Overmountain Shelter is one of THE iconic shelters on the AT, and if you want to enjoy it you better get there soon, because I learned on my recent section hike at Kincora Hostel that Overmountain now tilts 19 degrees and is structurally unsound, and may be torn down soon.

This shelter has a huge loft and can hold at least 30 hikers, and it has an amazing view down the Roaring Creek Valley.

Valley view

Although the shelter can sleep 30, on this night there were just 5 of us, including 2 childhood BFF “Cheeseheads” from Wisconsin, and a quasi-homeless guy who was hiking to escape his wife.  He claimed that she would show up at trail towns asking him to talk about it with her, and he’d tell her if she wanted to talk to follow him on the trail.  Instead, she’d drive ahead to the next trail town and try again.  My BS radar was pinging a bit over this story.  But he did contribute a nice campfire, and after a dinner of chicken mango curry I shared some libations with our shelter mates.  Day 3:  7.5 miles.

In Jamaica this is called Mo Fyah

We had heard rumors of bad weather coming, so we did our best to get up and out of there early the next morning, which meant that we hiked through morning dew on the way back up to the AT and got the lower halves of our bodies soaked.  But the sun came out, and soon we were up on the windy summit of Little Hump drying out.  There were occasional groves of stunted trees on the way up that my wife called “fairy forests.”  They made great spots to take water and snack breaks out of the sun.

The views at the summit of Little Hump were amazing, but they were only a taste of what was to come.

From Little Hump (5459 ft) we descended down to grassy Bradley Gap at 4960 ft. before beginning the 600 ft. climb to the grass-covered summit of Hump Mountain aka Big Hump, which featured panoramic views of the Doe River Valley to the northwest, Mt. Rogers and Whitetop to the northeast, and Grandfather Mountain to the east.  We spent the better part of an hour on top of Hump Mtn. taking pics and gawking at the amazing views.

Eventually I noticed that A) I was starting to get sunburnt, and B) we were almost out of water, so we scurried down the bald for about 3/4 of a mile and entered the woods on a very rocky, slippery trail.  It was about this time I recalled the supposed weather forecast for the day and scoffed- yeah, right, rain.  Ha.  We then ran into a pair of Brits at the weakly-flowing water source.  I think one’s name was Derry; one of them was a physician and the other an Anglican priest.  They were childhood friends who had decided to do a month-long section hike together on the AT.  They appreciated our help in taking advantage of the wimpy water source, and were kind enough to pose for pics.

Our British friends

A little while later we entered something called Doll Flats (I don’t think the name refers to squashed dolls) and all of a sudden we heard a BOOM.  Thunder!  Zoiks- we still had 3 more miles to go.  So of course, it starts absolutely pouring.  At least it was a warm rain.  As we passed a cliff point and started a 1500 ft. descent, the thunder and lightning came in waves.  Honestly it was more than a little bit scary, and we picked up our pace.  We passed an unfortunate scene on the way down the mountain.  Somebody had chopped down a ton of persimmon trees.  Probably one of those infamous persimmon poachers.

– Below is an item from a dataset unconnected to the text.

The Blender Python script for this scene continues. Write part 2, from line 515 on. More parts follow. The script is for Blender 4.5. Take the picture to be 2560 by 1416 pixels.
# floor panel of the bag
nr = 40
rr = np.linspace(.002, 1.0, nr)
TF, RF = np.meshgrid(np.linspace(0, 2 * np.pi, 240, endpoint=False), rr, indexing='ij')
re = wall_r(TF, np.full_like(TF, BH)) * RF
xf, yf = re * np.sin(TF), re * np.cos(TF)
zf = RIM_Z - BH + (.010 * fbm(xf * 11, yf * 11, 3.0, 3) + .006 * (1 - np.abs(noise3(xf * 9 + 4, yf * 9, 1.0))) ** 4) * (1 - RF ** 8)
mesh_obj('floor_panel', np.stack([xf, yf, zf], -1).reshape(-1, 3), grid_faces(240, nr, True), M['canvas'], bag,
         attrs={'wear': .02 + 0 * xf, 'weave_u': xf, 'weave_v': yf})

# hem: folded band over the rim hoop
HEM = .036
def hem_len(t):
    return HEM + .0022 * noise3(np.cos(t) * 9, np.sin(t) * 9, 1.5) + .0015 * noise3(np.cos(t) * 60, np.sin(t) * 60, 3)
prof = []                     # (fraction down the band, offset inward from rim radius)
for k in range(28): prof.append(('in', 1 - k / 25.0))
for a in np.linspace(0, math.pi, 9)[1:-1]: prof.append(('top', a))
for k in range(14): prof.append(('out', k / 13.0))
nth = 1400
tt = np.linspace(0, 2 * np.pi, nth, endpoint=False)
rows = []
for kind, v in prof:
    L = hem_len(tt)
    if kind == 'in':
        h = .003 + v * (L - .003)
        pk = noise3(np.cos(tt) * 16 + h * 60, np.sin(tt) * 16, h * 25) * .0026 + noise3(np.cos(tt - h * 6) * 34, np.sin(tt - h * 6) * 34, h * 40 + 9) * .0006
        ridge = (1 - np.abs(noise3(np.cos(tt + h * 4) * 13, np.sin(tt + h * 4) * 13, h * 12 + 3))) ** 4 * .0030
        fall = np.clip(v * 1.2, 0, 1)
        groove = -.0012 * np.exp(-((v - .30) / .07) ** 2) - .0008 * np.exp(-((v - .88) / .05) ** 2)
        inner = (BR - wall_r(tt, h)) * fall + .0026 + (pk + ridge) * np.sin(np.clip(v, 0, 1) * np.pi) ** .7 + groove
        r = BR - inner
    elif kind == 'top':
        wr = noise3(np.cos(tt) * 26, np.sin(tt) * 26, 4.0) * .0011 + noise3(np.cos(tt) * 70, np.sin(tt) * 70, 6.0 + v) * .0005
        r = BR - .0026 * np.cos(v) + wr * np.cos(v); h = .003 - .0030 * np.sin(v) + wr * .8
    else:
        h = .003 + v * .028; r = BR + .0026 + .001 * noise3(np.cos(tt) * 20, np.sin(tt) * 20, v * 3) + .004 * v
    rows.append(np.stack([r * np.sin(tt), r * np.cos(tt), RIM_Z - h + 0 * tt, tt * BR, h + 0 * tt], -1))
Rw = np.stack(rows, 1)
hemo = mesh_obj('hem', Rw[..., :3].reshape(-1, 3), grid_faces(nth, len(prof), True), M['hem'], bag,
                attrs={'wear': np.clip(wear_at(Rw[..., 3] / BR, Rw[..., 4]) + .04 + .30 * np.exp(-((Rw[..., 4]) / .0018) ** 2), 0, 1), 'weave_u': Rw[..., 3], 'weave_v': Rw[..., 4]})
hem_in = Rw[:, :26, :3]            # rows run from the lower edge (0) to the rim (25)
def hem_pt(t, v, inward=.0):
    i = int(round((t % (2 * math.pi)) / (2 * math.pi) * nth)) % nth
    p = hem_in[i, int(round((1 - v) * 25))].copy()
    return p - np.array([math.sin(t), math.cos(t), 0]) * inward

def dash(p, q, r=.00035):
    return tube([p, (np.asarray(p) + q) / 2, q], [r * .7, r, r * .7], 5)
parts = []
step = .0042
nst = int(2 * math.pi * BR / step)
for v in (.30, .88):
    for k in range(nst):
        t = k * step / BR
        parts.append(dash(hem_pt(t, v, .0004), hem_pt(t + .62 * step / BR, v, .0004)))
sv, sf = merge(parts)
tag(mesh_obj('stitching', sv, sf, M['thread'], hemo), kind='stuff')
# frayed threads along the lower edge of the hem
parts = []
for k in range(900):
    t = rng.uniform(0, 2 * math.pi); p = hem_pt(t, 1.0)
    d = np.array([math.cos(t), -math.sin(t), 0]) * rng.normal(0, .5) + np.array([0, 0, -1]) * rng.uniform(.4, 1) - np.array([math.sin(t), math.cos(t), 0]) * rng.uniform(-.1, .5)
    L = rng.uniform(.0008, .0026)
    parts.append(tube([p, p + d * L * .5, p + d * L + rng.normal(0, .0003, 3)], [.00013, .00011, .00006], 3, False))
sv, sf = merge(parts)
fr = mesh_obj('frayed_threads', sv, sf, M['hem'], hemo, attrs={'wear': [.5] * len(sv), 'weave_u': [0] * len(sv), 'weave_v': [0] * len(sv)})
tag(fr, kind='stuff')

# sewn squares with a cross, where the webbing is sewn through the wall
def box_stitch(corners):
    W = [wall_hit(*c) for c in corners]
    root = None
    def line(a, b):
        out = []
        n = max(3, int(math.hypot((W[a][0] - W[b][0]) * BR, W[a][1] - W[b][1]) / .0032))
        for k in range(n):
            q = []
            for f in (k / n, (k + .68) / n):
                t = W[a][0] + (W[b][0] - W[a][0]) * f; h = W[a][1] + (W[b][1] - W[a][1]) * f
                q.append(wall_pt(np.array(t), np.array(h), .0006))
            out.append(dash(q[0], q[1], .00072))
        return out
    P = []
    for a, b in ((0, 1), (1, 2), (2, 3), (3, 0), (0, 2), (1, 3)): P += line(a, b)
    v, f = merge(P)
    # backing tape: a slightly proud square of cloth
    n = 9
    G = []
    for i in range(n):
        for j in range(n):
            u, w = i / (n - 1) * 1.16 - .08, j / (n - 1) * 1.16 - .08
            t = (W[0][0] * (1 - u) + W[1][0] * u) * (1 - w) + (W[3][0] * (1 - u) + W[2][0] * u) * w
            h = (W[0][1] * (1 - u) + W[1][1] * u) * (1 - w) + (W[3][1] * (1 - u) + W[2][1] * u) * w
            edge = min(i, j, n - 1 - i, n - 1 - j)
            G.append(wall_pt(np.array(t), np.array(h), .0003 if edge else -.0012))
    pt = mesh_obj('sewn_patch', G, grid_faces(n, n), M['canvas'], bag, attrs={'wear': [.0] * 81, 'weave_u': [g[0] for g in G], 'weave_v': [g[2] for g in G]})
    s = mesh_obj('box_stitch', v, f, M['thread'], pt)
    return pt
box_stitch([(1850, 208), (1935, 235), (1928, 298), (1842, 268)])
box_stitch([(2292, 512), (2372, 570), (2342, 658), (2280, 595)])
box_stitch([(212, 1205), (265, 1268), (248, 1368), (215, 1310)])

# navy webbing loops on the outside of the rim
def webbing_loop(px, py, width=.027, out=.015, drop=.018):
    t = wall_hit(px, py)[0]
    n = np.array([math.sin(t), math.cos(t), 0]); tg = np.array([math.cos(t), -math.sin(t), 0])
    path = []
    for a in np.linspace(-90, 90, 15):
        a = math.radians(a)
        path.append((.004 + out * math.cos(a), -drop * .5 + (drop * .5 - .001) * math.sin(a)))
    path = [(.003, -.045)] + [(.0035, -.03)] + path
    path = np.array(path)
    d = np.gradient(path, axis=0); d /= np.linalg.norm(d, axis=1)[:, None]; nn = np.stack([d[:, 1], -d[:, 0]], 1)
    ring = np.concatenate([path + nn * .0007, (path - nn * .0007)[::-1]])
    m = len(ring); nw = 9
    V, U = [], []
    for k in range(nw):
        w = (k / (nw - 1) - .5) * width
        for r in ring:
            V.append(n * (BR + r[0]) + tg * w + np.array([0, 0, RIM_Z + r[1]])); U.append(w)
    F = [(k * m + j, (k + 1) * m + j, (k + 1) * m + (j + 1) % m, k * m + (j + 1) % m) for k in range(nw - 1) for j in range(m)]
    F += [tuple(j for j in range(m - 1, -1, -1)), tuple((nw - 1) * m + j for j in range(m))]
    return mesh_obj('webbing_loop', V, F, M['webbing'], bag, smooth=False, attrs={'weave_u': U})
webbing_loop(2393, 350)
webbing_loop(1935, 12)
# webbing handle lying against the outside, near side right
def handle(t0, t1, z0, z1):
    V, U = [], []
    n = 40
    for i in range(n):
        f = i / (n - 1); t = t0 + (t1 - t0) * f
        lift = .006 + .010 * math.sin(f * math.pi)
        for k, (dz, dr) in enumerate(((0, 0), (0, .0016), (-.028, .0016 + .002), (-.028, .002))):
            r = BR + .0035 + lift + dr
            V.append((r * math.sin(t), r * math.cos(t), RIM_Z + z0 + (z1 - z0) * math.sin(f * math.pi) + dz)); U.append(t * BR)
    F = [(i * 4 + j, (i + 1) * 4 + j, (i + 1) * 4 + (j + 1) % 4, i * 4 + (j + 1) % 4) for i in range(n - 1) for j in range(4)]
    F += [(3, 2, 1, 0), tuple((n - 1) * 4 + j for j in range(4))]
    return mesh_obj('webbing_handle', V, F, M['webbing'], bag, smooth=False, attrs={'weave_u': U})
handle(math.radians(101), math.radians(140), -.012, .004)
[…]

Finally after several hours our soggy selves popped out onto US19E, and a quick roadwalk to the left brought us to Mountain Harbor Bed and Breakfast/Hiker Hostel, another one of the legendary stops on the AT.  We were greeted by the hostel caretaker Doug “Country Gold” Owens, a former thru-hiker and all-around great guy.  We got our room, stripped out of our thoroughly soaked clothes, and each darted into a shower (they had 2).  We came out at about the same time and upon returning into our room were overwhelmed by a horrible smell.  LOLOL it was our CLOTHES!  They reeked!  We couldn’t believe that we smelled like that after the rain bath we’d received that afternoon.  We bagged those suckers up so we could breathe again.

Several others were staying in the hostel that night, including our British friends.  One was to be met by his wife later that evening.

I slipped Doug some coin and asked if he would get a mess of good brews for everyone, and he came back with a case of Fat Tires, which lubricated some excellent story-telling later that night.  The one Brit’s wife had arrived to join him for a week of hiking up to the next hostel northbound.  Somebody commented, “you do know that that hostel is clothing optional, right?”  Typical Brit, she deadpanned “oh, that sounds just lovely.”  Day 4:  9.4 miles.

The next morning we partook of the famous Mountain Harbour breakfast, which hostel folks are allowed to have same as B&B folks.  I could see why it’s a rare thru-hiker that bypasses this stop.  The food was incredible.

Mountain Harbour B&B
Mountain Harbour Hiker Hostel

After breakfast we took some pics, and chatted with Doug a bit.

Five Star, Marmot Girl and Country Gold

Doug was doing work-for-stay for a while until he was ready for his next adventure.  We both hated to leave this place, but we missed our kids and was time to get back.